Mais à leur grande surprise, quand le premier ‘Hassid se présenta au guichet, l’officier lui prit le passeport des mains et le tamponna sans même le feuilleter. Il en fut de même pour le second. Puis il se mit à répondre au téléphone et tamponna distraitement les trois passeports sans vérifier leur validité.
Mais leurs problèmes étaient loin d’être terminés. L’endroit était truffé de chiens, de policiers et de soldats cruels, tatillons et soupçonneux, qui scrutaient tout ce qui bougeait : c’était sans doute de là que provenait le coup de feu. Etrangement, aucun policier ne fit attention aux cinq voyageurs, comme s’ils étaient devenus invisibles ! Ceux-ci se hâtèrent vers la sortie, hélèrent un taxi et quittèrent le poste de police sans s’être faits remarquer !
Une heure plus tard, ils trouvèrent un bureau de poste et envoyèrent un télégramme à leur Rabbi : ils étaient libres ! C’était un miracle incroyable !
Le gendre du Rabbi avait écouté attentivement ce récit. Puis il demanda au ‘Hassid la date et l’heure exacte de l’incident et, quand il entendit ces détails, il sourit : «Maintenant je comprends quelque chose qui représentait pour moi un mystère il y a deux ans : le Rabbi mon beau-père recevait chaque jour la visite d’une infirmière qui lui faisait une piqûre car il était sorti presque paralysé de son incarcération et des tortures subies dans les prisons soviétiques.

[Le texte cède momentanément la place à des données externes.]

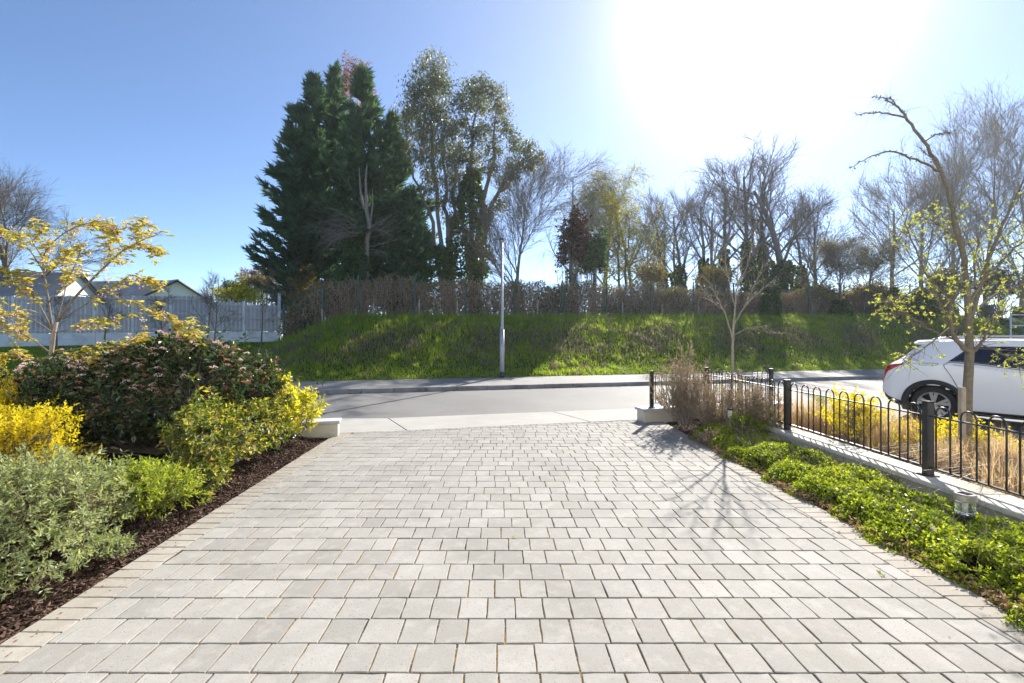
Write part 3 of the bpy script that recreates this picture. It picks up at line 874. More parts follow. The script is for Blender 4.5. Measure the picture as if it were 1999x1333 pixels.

Un jour, l’infirmière était entrée et avait été saisie de panique : le Rabbi était assis de façon rigide, les yeux à demi ouverts ; il était complètement insensible à ce qui se passait autour de lui. Persuadée qu’il subissait une attaque cérébrale, elle appela immédiatement l’épouse du Rabbi. En entrant, celle-ci se mit à pleurer mais, avant d’appeler un médecin, elle me fit appeler. 
Quand j’entrai, je fus également angoissé à première vue mais je remarquai quelque chose qui me fit réaliser qu’il n’y avait pas de quoi s’inquiéter : c’était presque imperceptible mais les lèvres du Rabbi bougeaient : il était en train de parler ou de prier !
Je me suis penché, je l’ai écouté puis je me suis redressé, rassuré : il n’y avait pas de quoi s’inquiéter, annonçai-je. De fait le Rabbi récitait «Le Cantique de la Mer» : «Alors Moché (Moïse) chanta…», le cantique que les Juifs entonnèrent après avoir traversé la Mer des Joncs et avoir été définitivement débarrassés de leurs cruels oppresseurs égyptiens.
Au bout de dix minutes, le Rabbi ouvrit les yeux et retrouva son état normal. 
Je n’avais jamais demandé au Rabbi d’explication sur cet incident mais maintenant je l’ai obtenue. C’était exactement le moment où se passait votre miracle ! Le Rabbi était en train de vous faire passer à travers l’inspection des officiers nazis tout comme Moché avait fait passer les Juifs à travers la Mer des Joncs ! Telle est la mission d’un Rabbi : aider des Juifs à gagner leur liberté !

Le 12 Tamouz – cette année le jeudi 6 juillet – marque l’anniversaire du précédent Rabbi de Loubavitch, Rabbi Yossef Iits’hak Schneersohn ; le 13 Tamouz marque sa sortie des prisons soviétiques en 1927.